→ **AVAILABLE DATA**:

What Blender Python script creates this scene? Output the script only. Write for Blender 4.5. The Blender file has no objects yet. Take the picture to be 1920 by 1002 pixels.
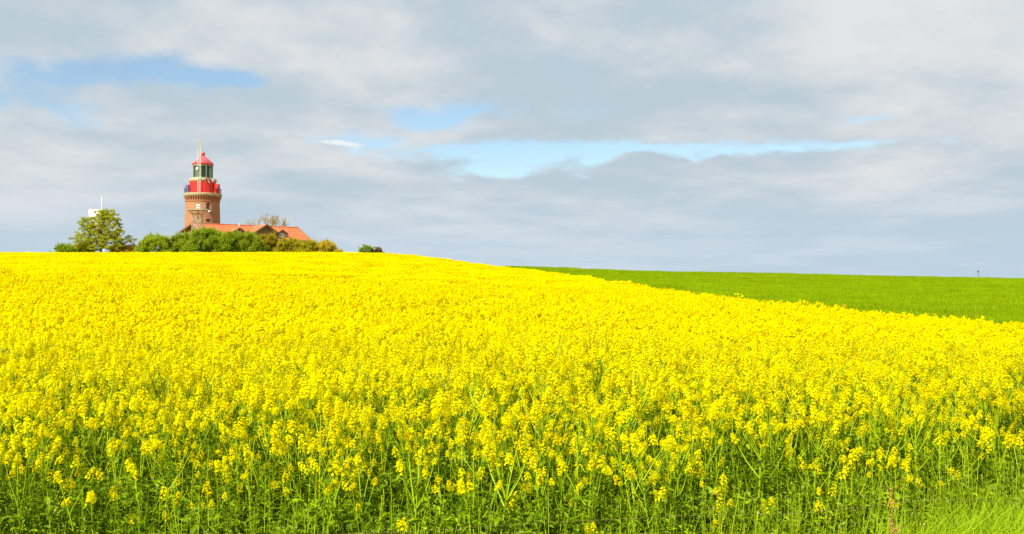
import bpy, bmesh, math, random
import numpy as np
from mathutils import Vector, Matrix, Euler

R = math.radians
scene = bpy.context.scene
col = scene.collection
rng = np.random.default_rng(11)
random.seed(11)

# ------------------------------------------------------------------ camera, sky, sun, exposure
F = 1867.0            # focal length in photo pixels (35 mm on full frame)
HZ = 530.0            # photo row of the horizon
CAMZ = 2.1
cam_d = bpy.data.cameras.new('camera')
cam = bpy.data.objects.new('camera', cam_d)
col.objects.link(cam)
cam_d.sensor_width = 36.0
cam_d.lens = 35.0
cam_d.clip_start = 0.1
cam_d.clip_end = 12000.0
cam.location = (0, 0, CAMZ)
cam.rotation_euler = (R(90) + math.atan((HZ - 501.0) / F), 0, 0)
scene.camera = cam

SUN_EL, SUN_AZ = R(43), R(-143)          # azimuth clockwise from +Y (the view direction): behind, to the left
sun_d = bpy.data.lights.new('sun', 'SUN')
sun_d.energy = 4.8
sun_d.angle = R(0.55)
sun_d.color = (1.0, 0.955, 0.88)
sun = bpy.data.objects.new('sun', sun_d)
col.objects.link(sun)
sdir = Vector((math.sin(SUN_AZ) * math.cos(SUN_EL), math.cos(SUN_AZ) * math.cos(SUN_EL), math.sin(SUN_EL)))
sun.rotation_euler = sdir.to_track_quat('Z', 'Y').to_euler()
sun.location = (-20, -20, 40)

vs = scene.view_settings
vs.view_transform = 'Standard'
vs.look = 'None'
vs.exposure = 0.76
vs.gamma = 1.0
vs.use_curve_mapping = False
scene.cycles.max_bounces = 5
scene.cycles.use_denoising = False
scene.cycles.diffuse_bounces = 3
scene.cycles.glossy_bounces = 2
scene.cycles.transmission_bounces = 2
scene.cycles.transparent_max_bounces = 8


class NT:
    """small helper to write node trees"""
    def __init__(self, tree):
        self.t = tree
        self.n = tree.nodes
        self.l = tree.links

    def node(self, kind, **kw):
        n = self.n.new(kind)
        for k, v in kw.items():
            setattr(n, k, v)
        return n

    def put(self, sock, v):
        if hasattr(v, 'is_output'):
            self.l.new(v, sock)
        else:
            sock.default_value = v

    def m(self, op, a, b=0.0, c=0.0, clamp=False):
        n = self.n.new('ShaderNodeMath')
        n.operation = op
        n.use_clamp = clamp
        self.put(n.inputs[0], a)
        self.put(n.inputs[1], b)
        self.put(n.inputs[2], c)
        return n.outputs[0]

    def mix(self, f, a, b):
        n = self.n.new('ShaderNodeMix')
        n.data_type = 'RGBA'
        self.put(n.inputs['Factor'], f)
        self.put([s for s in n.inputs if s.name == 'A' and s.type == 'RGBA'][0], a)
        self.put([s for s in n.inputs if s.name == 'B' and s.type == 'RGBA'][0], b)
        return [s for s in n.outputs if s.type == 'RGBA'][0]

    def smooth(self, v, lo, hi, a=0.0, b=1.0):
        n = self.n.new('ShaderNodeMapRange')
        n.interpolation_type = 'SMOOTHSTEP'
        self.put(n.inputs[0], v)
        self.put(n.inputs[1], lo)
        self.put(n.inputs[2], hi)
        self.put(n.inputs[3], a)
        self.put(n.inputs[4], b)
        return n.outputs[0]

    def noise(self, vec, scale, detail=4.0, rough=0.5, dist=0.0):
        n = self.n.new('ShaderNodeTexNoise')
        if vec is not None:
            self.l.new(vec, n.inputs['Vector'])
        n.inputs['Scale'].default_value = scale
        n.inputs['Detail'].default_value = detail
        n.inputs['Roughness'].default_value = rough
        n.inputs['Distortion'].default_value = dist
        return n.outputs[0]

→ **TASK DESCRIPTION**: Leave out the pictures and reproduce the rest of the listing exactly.

→ **RESPONSE FOR THIS EXERCISE**:
What Blender Python script creates this scene? Output the script only. Write for Blender 4.5. The Blender file has no objects yet. Take the picture to be 1920 by 1002 pixels.
import bpy, bmesh, math, random
import numpy as np
from mathutils import Vector, Matrix, Euler

R = math.radians
scene = bpy.context.scene
col = scene.collection
rng = np.random.default_rng(11)
random.seed(11)

# ------------------------------------------------------------------ camera, sky, sun, exposure
F = 1867.0            # focal length in photo pixels (35 mm on full frame)
HZ = 530.0            # photo row of the horizon
CAMZ = 2.1
cam_d = bpy.data.cameras.new('camera')
cam = bpy.data.objects.new('camera', cam_d)
col.objects.link(cam)
cam_d.sensor_width = 36.0
cam_d.lens = 35.0
cam_d.clip_start = 0.1
cam_d.clip_end = 12000.0
cam.location = (0, 0, CAMZ)
cam.rotation_euler = (R(90) + math.atan((HZ - 501.0) / F), 0, 0)
scene.camera = cam

SUN_EL, SUN_AZ = R(43), R(-143)          # azimuth clockwise from +Y (the view direction): behind, to the left
sun_d = bpy.data.lights.new('sun', 'SUN')
sun_d.energy = 4.8
sun_d.angle = R(0.55)
sun_d.color = (1.0, 0.955, 0.88)
sun = bpy.data.objects.new('sun', sun_d)
col.objects.link(sun)
sdir = Vector((math.sin(SUN_AZ) * math.cos(SUN_EL), math.cos(SUN_AZ) * math.cos(SUN_EL), math.sin(SUN_EL)))
sun.rotation_euler = sdir.to_track_quat('Z', 'Y').to_euler()
sun.location = (-20, -20, 40)

vs = scene.view_settings
vs.view_transform = 'Standard'
vs.look = 'None'
vs.exposure = 0.76
vs.gamma = 1.0
vs.use_curve_mapping = False
scene.cycles.max_bounces = 5
scene.cycles.use_denoising = False
scene.cycles.diffuse_bounces = 3
scene.cycles.glossy_bounces = 2
scene.cycles.transmission_bounces = 2
scene.cycles.transparent_max_bounces = 8


class NT:
    """small helper to write node trees"""
    def __init__(self, tree):
        self.t = tree
        self.n = tree.nodes
        self.l = tree.links

    def node(self, kind, **kw):
        n = self.n.new(kind)
        for k, v in kw.items():
            setattr(n, k, v)
        return n

    def put(self, sock, v):
        if hasattr(v, 'is_output'):
            self.l.new(v, sock)
        else:
            sock.default_value = v

    def m(self, op, a, b=0.0, c=0.0, clamp=False):
        n = self.n.new('ShaderNodeMath')
        n.operation = op
        n.use_clamp = clamp
        self.put(n.inputs[0], a)
        self.put(n.inputs[1], b)
        self.put(n.inputs[2], c)
        return n.outputs[0]

    def mix(self, f, a, b):
        n = self.n.new('ShaderNodeMix')
        n.data_type = 'RGBA'
        self.put(n.inputs['Factor'], f)
        self.put([s for s in n.inputs if s.name == 'A' and s.type == 'RGBA'][0], a)
        self.put([s for s in n.inputs if s.name == 'B' and s.type == 'RGBA'][0], b)
        return [s for s in n.outputs if s.type == 'RGBA'][0]

    def smooth(self, v, lo, hi, a=0.0, b=1.0):
        n = self.n.new('ShaderNodeMapRange')
        n.interpolation_type = 'SMOOTHSTEP'
        self.put(n.inputs[0], v)
        self.put(n.inputs[1], lo)
        self.put(n.inputs[2], hi)
        self.put(n.inputs[3], a)
        self.put(n.inputs[4], b)
        return n.outputs[0]

    def noise(self, vec, scale, detail=4.0, rough=0.5, dist=0.0):
        n = self.n.new('ShaderNodeTexNoise')
        if vec is not None:
            self.l.new(vec, n.inputs['Vector'])
        n.inputs['Scale'].default_value = scale
        n.inputs['Detail'].default_value = detail
        n.inputs['Roughness'].default_value = rough
        n.inputs['Distortion'].default_value = dist
        return n.outputs[0]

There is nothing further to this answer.